To understand how these ideas came about we must examine African history and its relationship to world history before and after the slave trade and the colonial period. Then we must deal with a recurring theme in the African peoples struggle to regain a definition of themselves and their role in world history—Pan-African Nationalism. African people are both jealous and envious of other people who possess a culture container called, nation. They want the same thing for themselves and all African people on the face of the earth. African political activists are asking, and trying to answer the question: "How did we become so scattered and fragmented and how can we unite to save ourselves?" The formula that a large number of African people agree on most is Pan-African Nationalism. This formula bridges all political lines, religious and cultural lines, and geographical boundaries, or should do so.
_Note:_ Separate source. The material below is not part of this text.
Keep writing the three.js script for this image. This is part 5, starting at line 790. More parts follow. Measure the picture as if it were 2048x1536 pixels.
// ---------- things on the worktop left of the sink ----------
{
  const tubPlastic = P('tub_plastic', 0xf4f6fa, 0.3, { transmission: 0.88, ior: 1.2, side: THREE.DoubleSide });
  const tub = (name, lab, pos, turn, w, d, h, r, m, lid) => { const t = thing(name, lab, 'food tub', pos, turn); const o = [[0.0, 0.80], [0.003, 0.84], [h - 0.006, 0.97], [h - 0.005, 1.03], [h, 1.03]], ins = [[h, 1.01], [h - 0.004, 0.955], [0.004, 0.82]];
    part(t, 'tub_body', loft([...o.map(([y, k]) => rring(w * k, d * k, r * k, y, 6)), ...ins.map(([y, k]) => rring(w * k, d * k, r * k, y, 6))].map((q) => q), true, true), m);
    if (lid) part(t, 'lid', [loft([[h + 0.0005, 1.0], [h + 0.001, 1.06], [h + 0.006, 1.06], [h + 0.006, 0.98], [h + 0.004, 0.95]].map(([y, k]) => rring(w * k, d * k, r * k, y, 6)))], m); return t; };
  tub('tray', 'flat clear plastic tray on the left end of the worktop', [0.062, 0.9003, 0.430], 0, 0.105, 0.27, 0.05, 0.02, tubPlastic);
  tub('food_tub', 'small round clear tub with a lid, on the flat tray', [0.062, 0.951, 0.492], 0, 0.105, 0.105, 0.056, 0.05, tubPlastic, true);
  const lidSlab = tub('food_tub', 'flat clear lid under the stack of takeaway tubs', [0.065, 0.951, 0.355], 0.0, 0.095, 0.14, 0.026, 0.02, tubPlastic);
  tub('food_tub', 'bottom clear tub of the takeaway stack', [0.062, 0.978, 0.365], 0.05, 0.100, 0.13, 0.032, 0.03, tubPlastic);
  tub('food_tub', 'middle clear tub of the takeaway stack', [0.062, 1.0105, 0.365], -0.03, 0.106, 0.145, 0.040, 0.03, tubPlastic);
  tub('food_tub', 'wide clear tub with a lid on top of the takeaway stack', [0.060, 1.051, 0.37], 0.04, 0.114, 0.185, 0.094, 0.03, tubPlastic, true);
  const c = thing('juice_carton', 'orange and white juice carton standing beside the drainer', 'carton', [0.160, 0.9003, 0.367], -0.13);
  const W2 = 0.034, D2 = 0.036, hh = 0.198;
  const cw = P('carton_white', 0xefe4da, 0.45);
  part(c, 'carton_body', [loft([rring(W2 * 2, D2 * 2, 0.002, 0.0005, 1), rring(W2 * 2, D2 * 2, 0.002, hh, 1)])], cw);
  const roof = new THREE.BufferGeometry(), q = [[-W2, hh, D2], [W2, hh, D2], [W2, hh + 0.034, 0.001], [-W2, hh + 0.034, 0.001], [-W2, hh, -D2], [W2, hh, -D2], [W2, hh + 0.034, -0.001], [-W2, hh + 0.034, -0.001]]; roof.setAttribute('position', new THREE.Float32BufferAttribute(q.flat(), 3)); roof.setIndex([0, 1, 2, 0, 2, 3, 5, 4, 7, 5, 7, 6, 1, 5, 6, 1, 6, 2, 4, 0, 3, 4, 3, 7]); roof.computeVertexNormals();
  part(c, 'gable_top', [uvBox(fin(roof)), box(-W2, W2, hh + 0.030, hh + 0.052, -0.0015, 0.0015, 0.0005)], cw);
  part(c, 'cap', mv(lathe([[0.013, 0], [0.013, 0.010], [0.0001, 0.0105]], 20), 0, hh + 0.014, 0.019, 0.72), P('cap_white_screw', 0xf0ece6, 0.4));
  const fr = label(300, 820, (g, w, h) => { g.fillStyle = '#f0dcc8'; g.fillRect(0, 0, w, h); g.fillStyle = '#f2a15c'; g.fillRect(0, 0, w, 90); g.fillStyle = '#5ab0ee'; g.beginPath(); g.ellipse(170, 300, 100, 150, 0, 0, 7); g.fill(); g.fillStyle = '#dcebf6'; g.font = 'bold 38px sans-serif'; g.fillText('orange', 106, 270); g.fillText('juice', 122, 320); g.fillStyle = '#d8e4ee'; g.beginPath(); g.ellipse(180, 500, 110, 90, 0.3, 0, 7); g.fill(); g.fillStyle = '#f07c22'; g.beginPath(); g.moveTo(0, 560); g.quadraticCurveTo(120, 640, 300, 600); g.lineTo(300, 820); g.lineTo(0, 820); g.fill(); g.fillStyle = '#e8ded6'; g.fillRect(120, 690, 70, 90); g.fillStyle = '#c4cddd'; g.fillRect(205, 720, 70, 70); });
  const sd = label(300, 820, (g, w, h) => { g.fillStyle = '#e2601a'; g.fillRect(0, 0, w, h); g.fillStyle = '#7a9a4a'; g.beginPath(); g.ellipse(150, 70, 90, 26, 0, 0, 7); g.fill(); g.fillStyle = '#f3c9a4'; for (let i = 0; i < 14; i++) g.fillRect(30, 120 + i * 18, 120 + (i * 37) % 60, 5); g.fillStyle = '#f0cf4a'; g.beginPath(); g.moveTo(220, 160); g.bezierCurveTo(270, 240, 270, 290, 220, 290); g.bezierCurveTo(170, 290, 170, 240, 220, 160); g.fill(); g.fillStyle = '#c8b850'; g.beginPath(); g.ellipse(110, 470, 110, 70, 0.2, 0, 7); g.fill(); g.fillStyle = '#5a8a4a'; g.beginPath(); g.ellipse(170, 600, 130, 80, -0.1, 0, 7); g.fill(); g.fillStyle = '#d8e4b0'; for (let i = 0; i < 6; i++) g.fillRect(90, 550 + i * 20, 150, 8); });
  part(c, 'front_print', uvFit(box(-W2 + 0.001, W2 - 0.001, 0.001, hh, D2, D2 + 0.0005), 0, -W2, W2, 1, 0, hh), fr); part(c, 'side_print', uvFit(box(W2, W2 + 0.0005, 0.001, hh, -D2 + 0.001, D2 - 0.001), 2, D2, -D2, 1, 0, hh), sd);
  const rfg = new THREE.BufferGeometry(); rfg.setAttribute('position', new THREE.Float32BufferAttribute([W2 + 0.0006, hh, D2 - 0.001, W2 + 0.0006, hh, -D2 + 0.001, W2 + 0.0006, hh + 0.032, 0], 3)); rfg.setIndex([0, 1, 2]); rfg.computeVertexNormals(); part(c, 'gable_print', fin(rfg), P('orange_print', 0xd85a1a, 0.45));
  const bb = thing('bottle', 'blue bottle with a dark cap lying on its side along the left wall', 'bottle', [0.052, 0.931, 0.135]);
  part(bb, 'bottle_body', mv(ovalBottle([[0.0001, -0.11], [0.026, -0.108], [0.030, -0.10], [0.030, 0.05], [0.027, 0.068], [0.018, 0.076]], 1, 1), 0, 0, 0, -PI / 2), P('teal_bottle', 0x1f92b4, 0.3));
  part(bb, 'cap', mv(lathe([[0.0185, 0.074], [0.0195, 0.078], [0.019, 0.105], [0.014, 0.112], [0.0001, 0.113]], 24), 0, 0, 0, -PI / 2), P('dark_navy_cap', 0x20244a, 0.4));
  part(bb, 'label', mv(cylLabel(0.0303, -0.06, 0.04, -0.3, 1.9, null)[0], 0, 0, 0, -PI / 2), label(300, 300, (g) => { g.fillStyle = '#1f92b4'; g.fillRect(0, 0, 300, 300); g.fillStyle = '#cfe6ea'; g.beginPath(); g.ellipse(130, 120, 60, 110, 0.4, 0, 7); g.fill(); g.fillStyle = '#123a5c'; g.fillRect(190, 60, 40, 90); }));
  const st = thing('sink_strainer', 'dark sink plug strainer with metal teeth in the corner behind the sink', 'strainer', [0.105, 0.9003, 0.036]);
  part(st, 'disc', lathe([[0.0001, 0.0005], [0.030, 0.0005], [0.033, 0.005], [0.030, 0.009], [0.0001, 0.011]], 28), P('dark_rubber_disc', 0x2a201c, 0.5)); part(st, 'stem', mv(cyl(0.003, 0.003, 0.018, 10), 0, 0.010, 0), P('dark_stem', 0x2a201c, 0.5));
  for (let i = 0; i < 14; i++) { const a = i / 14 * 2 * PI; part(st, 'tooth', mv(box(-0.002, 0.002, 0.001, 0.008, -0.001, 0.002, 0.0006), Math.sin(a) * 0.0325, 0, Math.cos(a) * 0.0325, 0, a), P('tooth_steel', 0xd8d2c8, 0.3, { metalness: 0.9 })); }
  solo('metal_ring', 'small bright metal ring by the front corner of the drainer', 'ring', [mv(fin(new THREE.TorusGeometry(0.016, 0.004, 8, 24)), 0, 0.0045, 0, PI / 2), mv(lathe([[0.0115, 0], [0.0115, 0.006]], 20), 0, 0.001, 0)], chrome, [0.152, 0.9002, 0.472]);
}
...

The following definition of Pan-Africanism and its meaning is extracted from one of my books in preparation, Pan-Africanism: A Brief History of An Idea in the African World. "Pan" movements are not new in the world. These movements existed long before the use of the preface "Pan" was a part of a group's organizational name. Any movement by an ethnic group to recover and reclaim their history, culture and national identity, after slavery, war or migration, forced or otherwise, can be called a "Pan" movement.

The largest number of these movements existed in the United States, a nation of immigrants. In this country these movements were mainly historical and cultural societies whose objectives were to preserve the history of the United States and the respective history of each immigrant group.